Le naufrage du « MV X-Press Pearl » au Sri Lanka donne un écho particulier à la Journée mondiale des océans, ce mardi 8 juin. Le navire battant pavillon singapourien a déversé, en coulant, plusieurs tonnes de billes de plastique dans l’eau. Une énième catastrophe écologique de ce type qui nous rappelle que les océans sont victimes du plastique transporté à bord de porte-conteneurs d’un bout à l’autre du globe.
La pollution au plastique affecte de plus en plus les fonds marins. D’après Greenpeace, on trouve en effet, en ce moment, environ 12 millions de tonnes de plastique dans nos océans. Si un quart provient de matériel de pêche abandonné en mer, les particules de plastique mesurant moins de 5 millimètres posent particulièrement problème.

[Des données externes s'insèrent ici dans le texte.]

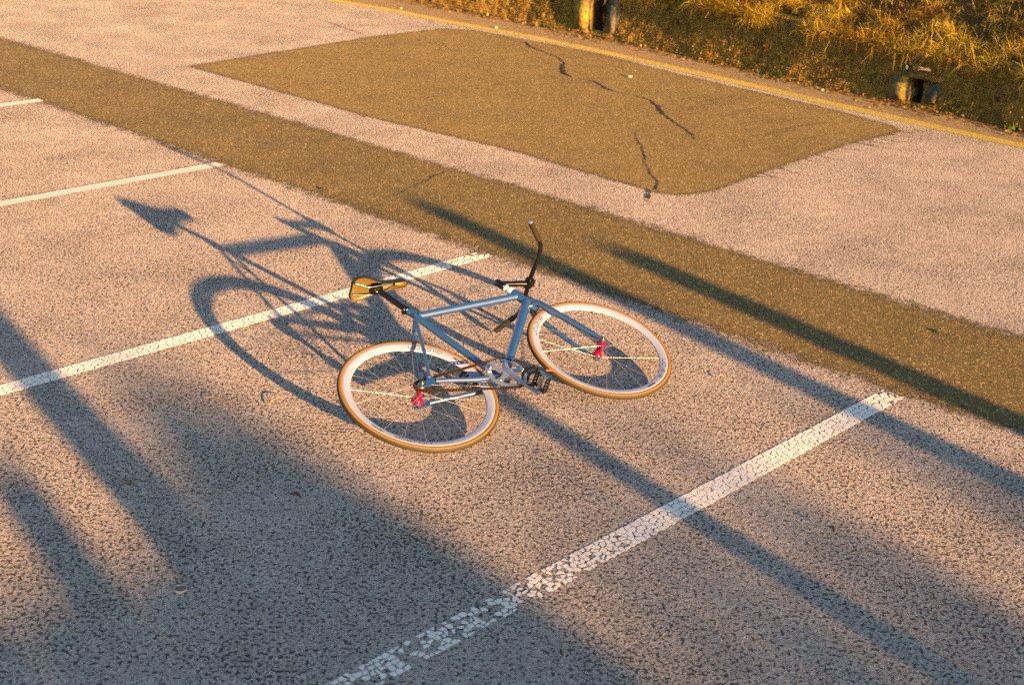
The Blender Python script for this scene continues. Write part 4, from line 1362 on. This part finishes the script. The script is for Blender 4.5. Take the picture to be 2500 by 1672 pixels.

« Les microplastiques et les nanoplastiques posent problème à travers leur ingestion par les animaux marins, explique Agnès Le Rouzic, de Greenpeace Canada. Ces animaux sont pour la plupart destinés à la consommation humaine et ils sont consommés par d’autres animaux marins dans la chaine alimentaire. Les microplastiques contiennent des additifs et des polluants persistants, pour la plupart connus comme perturbateurs endocriniens. Cela pose donc un problème de santé pour la faune, pour la vie marine, et également, pour la santé humaine. »
Les associations de défense de l’environnement considèrent ainsi le plastique comme l’un des principaux dangers pour l’avenir des océans. D’autant que si l’on croit que les plastiques sont recyclés dès qu’on les met dans une poubelle de tri, ils peuvent en fait être exportés à l’autre bout du globe à bord de porte-conteneurs.
Dix millions de tonnes de déchets plastiques exportées chaque année
Chaque année, environ dix millions de tonnes de déchets plastiques circulent par bateau sur les océans de notre planète. Pendant longtemps, les emballages alimentaires, les sacs ou encore les bouteilles plastiques usagés étaient envoyés par les grandes puissances, l’Europe, les États-Unis, le Canada et le Japon, selon un principe dit « gagnant-gagnant » : les porte-conteneurs amenant des produits manufacturés depuis la Chine repartaient chargés de déchets plastiques pour ne pas circuler à vide.
Mais la situation a changé en 2018. « Depuis que la Chine a interdit les importations de déchets plastiques [cette année-là], résume Charlotte Nithart, de l’association de défense de l’environnement Robin des Bois, et à sa suite la Malaisie ou l’Indonésie, les flux de déchets plastiques s’orientent vers le Vietnam, la Thaïlande et les Philippines. Une part se dirige également vers le continent africain, vers l’Afrique de l’Ouest, mais aussi vers l’Afrique du Nord, la Turquie et la Tunisie. Et si l’on prend au sens large tous les déchets qui contiennent du plastique, on trouve des filières vers le Nigéria, le Ghana, la Côte d’Ivoire et le Bénin. »
Un manque de traçabilité
Ces exportations de déchets posent problème, car recyclable ne veut pas toujours dire recyclé. Les pays réceptionnant les déchets ne sont ainsi pas toujours dotés de filières de recyclage efficaces… et les déchets qui arrivent ne sont pas forcément propres, ni bien triés.
Ainsi, si les déchets plastiques sont relativement traçables jusqu’à leur arrivée à l’étranger, il est difficile de savoir ce qui se passe ensuite. Exporter ses déchets plastiques au loin veut donc dire, selon l’association Robin des Bois, perte de contrôle et de traçabilité.
« Le risque principal, poursuit Charlotte Nithart, c’est que ces déchets ne soient pas du tout réutilisés, réemployés, retraités, et qu’ils finissent dans des décharges à ciel ouvert, sans aucune protection du milieu naturel, avec une pollution de l’eau, y compris de l’eau potable et de l’eau agricole utilisées par les populations locales. Les déchets peuvent également se retrouver dans les océans. On a des exemples de dépôts sauvages en bordure de rivière et de fleuve : dès qu’il y a de grosses pluies, les déchets sont drainés vers la rivière ou le fleuve, ou tombent directement en mer. Ils alimentent alors le flux considérable de déchets plastiques qu’on retrouve dans l’environnement marin. »
Près de 80% du plastique des océans arrive ainsi par les rivières et les fleuves. Le constat est alarmant. D’où un appel des ONG à limiter la production de plastique et à développer des filières de recyclage de proximité. D’autant que de moins en moins de pays acceptent d’être « les poubelles du monde ». Fin mai, les douanes de Dakar ont imposé une amende record de 3 millions d’euros à un navire allemand chargé de déchets plastiques illégaux.